A fim da inocência (num passado melancólico e num futuro distópico)
O adeus à infância inspirou, de formas muito diferentes, dois dos filmes a guardar da edição mais recente da FESTA DO CINEMA ITALIANO. Um saiu premiado, o outro mostra que há sangue novo no cinema de género.
"L'ARMINUTA", de Giuseppe Bonito: O filme vencedor do Prémio do Público desta edição obriga a seguir os passos do realizador de "Manual de Sobrevivência para Pais" (2020), num caminho que se desviou da comédia para o drama.
Ambientada na Itália rural dos anos 70, esta adaptação do romance homónimo de Donatella Di Pietrantonio - autora que escreveu o argumento a quatro mãos, com Monica Zapelli - é a história de uma adolescente que se vê repentinamente devolvida pelos pais à sua família biológica, sendo obrigada a mudar-se de uma vida confortável na cidade para um dia-a-dia precário no campo, habitando uma casa onde os seus irmãos trabalham desde a infância e a palavra do pai é lei (e quem ousa desafiá-la sofre as consequências na pele).
Se o cenário parece desolador, Bonito evita facilitismos dramáticos e deixa um relato coming of age por onde passa a guerra de classes ou de sexos sem que o filme fique refém dos temas que convoca. O olhar parte antes, e bem, da protagonista e das outras personagens de corpo inteiro que vão contrariando os arquétipos sugeridos à partida. O elenco acompanha essa intenção e nem os veteranos nem as revelações falham uma nota - e das segundas, Aurora Barulli e Carlotta De Leonardis iniciam-se da melhor forma na pele da protagonista, tão silenciosa como obstinada, e da sua irmã mais nova, tagarela e protectora (e responsável pelos raros mais oportunos acessos de humor), respectivamente.

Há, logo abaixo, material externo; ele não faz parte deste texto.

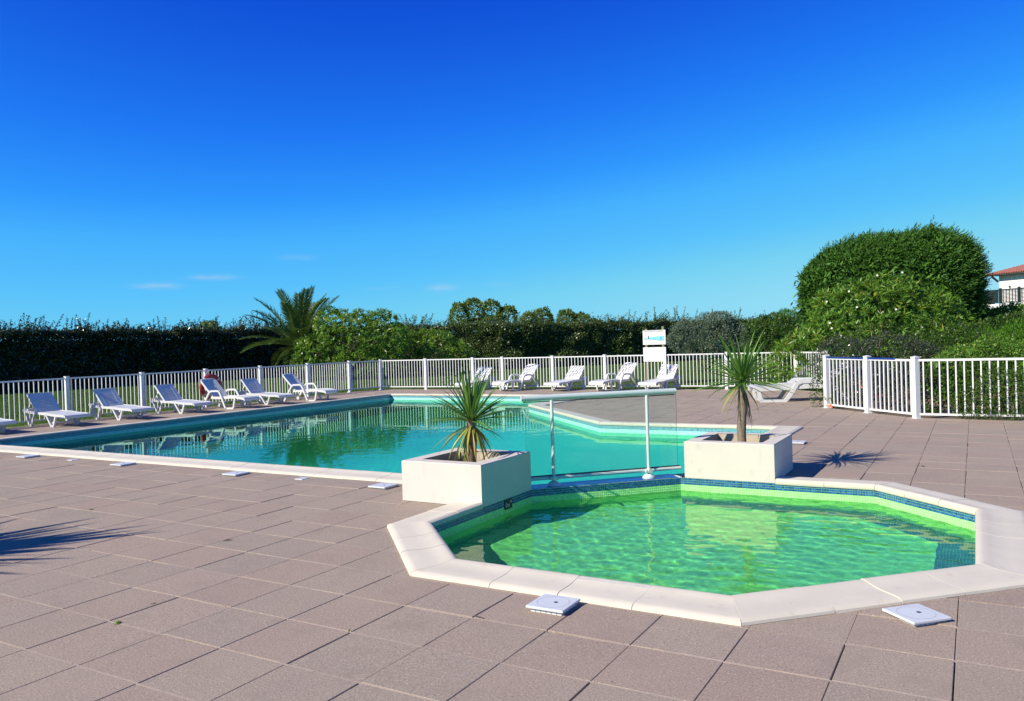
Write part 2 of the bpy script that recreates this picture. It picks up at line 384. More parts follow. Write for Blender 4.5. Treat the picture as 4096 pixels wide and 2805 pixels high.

Além da solidez narrativa e da direcção de actores, "L'ARMINUTA" convence pelo verismo que o realizador imprime nas figuras e espaços, fazendo com que seja fácil acreditar numa história com uma premissa insólita e que noutras abordagens resultaria rocambolesca. E depois há várias sequências de antologia que confirmam a visão de cineasta: um belo momento de descompressão num parque de diversões, uma cena íntima arriscadíssima (e corajosa, nos tempos que correm) durante a noite e sobretudo uma mudança de tom desconcertante na estrada.
A recta final mantém a inteligência, sensibilidade e precisão de episódios como esses, com uma viragem que está muito longe de um truque de argumento e reforça a coerência temática e dramática do filme. Prémio do Público mais do que merecido, este.
4/5
"MONDOCANE", de Alessandro Celli: O cinema de género esteve bem representado nesta edição pela primeira longa-metragem de um nome que já tinha dirigido várias curtas e episódios de séries. Admita-se que o histórico televisivo talvez até se note demasiado: esta aventura pós-apocalíptica decorrida na cidade costeira de Taranto aproxima-se, às vezes, da lógica visual e narrativa de um episódio piloto mais longo do que o habitual.
Mas felizmente, e ao contrário de alguma ficção científica recente vinda do outro lado do Atlântico, Celli apresenta um filme com princípio, meio e fim, não deixando grandes pontas soltas a explorar em eventuais futuros capítulos. E traz uma história original em vez de mais uma prequela, sequela ou reboot, mesmo que tenha ecos de uma mão cheia de sagas, da distopia de "Mad Max" à crueza de "Cidade de Deus". Um dos aspectos mais curiosos é, aliás, a combinação de códigos do cinema de género com uma e vertente realista, ou até descendente da tradição neorrealista, sobretudo no retrato da pobreza, violência e abandono que domina o quotidiano do jovem protagonista e do seu melhor amigo.
Apesar das muitas cenas de acção, e de um jogo de adrenalina e suspense gerido com desenvoltura até aos minutos finais, o filme nunca perde de vista essa relação de amizade nem os obstáculos que terá de atravessar num mundo sujo (tanto a nível físico como moral), acompanhando dois miúdos que, tal como as irmãs de "L'ARMINUTA", são obrigados a crescer demasiado rápido. Dennis Protopapa e Giuliano Soprano, nos seus primeiros papéis, encarnam a dupla com garra e espontaneidade ao lado de Alessandro Borghi, um dos actores mais confiáveis do cinema italiano recente - a emprestar densidade e ambiguidade a uma figura que podia ser só mais um vilão caricatural.
Outro nome forte é o do produtor, Matteo Rovere (que dirigiu "Il primo re" e a série "Romulus", da HBO), que pode ajudar a despertar outras atenções para uma primeira obra elogiada no Festival de Veneza, no ano passado, e que se juntou agora às boas surpresas da Festa do Cinema Italiano.